Zwischen den Meeren
N 45°21'20.8'' E 036°28'29.0''Wieder einmal hat sich bewiesen, das hochkommende Ängste einem das Leben schwer machen können und wie die vergangene Nacht zeigte doch meist unnütz sind. Etwas gerädert krabble ich aus unserer Stoffbehausung und wundere mich selbst über meine gestrigen Gedanken. Alles ist friedlich und keiner hat uns überfallen. Ibragim begrüßt uns freundlich. Er hat tatsächlich in dem kleinen Haus geschlafen, um wie wir vermuteten auf seine Schafe aufzupassen. “Sieht nach Regen aus”, meint er nachdenklich und deutet auf den dunklen Wolkenhimmel. “Ja”, antworte ich etwas fröstelnd. “Warum fahrt ihr nicht nach Kasachstan und Usbekistan? Die Länder im westlichen Zentralasien liegen auf einem viel südlicheren Breitengrad. Dort gibt es wenige Berge. Das ist doch gut für eure Radreise? Und vor allem ist es viel wärmer. Kein Regen und kein Schnee. Auf diesem Weg kommt ihr viel besser nach China als bei eurer geplanten Route über Woolgograd, Saratow Samara, Omsk und Novosibirsk”, schlägt er vor. Interessiert packen wir unsere Karten aus und sehen uns seinen Vorschlag an. “Klingt spannend”, meint Tanja. “Ja, stimmt. Wir können uns ja mal mit dem Gedanken beschäftigen. Aber im Augenblick finde ich Russland auch interessant.” “Auch wieder wahr”, gibt sie mir Recht, weshalb wir erstmal auch gedanklich weiter in Richtung Russland unterwegs sind.

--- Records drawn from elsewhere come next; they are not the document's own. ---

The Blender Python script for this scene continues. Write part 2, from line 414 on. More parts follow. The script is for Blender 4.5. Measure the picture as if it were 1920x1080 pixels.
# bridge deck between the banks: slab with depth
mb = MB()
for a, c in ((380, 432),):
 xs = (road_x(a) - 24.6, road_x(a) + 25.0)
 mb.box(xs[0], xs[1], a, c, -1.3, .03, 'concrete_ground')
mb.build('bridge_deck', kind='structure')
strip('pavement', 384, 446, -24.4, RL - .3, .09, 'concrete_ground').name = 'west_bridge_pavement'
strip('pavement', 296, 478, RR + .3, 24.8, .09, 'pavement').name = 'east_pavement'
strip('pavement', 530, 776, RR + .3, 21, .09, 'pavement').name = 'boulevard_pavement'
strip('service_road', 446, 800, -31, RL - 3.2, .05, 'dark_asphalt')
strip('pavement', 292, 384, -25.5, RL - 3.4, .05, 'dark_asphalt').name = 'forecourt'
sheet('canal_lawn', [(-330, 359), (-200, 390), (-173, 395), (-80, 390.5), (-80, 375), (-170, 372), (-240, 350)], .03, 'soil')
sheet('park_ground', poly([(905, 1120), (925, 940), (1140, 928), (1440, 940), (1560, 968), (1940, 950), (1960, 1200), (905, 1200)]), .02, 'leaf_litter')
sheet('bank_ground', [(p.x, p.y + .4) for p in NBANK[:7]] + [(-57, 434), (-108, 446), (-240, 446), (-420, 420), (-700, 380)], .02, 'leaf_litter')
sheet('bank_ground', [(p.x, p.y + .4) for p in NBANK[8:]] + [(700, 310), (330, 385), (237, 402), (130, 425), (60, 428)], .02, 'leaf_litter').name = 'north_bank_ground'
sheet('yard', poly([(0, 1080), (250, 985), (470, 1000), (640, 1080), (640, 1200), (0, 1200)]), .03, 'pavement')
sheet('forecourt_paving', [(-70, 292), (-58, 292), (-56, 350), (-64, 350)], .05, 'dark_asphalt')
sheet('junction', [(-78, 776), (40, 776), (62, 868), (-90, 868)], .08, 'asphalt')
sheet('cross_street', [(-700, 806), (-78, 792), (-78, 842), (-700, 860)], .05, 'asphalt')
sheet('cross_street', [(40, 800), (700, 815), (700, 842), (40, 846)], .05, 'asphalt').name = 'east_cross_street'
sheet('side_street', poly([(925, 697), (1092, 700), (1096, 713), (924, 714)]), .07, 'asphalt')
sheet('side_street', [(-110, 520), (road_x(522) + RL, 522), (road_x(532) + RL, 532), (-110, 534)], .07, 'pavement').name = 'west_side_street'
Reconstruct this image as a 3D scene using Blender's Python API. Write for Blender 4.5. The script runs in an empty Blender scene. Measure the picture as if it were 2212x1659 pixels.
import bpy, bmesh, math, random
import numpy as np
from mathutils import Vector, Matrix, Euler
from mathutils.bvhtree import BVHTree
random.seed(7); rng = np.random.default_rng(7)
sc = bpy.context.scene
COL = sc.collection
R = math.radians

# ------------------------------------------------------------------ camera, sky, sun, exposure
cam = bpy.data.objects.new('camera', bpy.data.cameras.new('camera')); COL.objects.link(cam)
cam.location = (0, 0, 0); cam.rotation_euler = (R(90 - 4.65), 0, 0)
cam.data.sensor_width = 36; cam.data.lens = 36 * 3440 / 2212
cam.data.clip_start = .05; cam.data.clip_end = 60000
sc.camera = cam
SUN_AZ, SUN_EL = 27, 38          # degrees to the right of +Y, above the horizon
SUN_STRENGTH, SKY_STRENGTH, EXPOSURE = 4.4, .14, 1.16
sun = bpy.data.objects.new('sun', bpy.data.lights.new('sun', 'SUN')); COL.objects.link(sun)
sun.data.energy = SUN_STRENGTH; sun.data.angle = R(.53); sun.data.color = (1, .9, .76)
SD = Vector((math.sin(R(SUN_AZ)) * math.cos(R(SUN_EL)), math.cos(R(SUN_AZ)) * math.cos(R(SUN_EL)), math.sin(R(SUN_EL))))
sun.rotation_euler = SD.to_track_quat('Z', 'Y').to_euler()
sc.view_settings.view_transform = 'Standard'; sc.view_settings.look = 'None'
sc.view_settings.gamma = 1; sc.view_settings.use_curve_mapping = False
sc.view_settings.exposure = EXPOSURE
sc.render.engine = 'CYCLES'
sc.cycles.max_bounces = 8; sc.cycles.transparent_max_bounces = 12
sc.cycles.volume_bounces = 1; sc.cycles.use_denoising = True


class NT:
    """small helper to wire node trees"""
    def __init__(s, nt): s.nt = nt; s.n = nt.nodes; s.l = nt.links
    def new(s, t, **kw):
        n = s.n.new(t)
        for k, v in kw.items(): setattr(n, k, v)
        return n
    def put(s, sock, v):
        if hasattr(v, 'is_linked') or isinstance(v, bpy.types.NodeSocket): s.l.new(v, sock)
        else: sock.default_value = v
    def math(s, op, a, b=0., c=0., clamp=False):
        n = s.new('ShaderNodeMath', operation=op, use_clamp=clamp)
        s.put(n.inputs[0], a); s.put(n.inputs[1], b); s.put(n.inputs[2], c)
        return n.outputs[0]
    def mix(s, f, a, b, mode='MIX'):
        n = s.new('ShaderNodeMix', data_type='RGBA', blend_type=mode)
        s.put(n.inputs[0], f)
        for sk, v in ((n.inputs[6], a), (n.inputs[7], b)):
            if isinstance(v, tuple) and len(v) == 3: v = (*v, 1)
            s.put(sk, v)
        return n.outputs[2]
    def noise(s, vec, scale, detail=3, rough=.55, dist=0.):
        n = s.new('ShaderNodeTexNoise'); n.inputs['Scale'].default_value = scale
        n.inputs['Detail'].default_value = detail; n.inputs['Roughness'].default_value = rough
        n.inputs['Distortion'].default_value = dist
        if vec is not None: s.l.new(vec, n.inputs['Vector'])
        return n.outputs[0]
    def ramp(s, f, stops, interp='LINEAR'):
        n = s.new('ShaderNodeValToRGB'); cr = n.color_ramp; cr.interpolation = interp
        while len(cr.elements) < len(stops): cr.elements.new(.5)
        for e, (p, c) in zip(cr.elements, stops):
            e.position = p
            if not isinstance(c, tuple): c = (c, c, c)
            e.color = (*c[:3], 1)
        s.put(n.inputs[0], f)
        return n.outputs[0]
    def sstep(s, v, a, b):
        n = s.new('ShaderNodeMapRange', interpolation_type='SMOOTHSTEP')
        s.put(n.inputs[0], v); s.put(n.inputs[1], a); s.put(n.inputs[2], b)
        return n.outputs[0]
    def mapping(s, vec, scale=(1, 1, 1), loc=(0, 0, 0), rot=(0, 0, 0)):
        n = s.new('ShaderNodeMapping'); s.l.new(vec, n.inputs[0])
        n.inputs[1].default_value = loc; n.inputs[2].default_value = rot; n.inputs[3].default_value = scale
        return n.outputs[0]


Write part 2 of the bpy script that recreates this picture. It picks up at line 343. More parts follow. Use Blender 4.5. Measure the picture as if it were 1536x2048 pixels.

Nach einem ausgiebigen Frühstück verlassen wir Alie und Ibragim. Der Wind bläst uns wie auch in den vergangenen Tagen leicht entgegen. Nur etwa 15 bis 20 Kilometer zu unserer linken Seite befindet sich das Asowsche Meer und zu unserer Rechten das Schwarze Meer. Zum ersten Mal in unserem Leben reisen wir auf einen schmalen Landstreifen der zwei Meere von einander trennt. Immer wieder halten wir Ausschau etwas von den beiden Meeren zu erhaschen, doch Hügel und Dunst verhindern unserer Sicht. Die Behausungen der hier lebenden Landbevölkerung sind oft einfach. Nichts ist mehr vom Reichtum der Halbinsel Krim zu sehen. Manche der Erhebungen erinnern uns an Moldawien. Ab und an steigt die Straße ganz langsam bis auf 115 Höhenmeter, um sich danach bis auf minus zehn Meter nach unten zu senken. Ich wundere mich über die Tiefe unter Null. Da es aber Angaben unseres Navigationscomputer sind darf ich sie kaum bezweifeln, gesetzten Fall ich habe ihn richtig geeicht.
Am frühen Nachmittag hecheln wir eine Erhebung hoch, um dahinter in die Hafenstadt Kerch zu brausen. Direkt am Industriehafen, der sich am Stadtkern befindet, checken wir voraussichtlich das letzte Mal in der Ukraine in einen heruntergekommenen Ostblockbunker ein.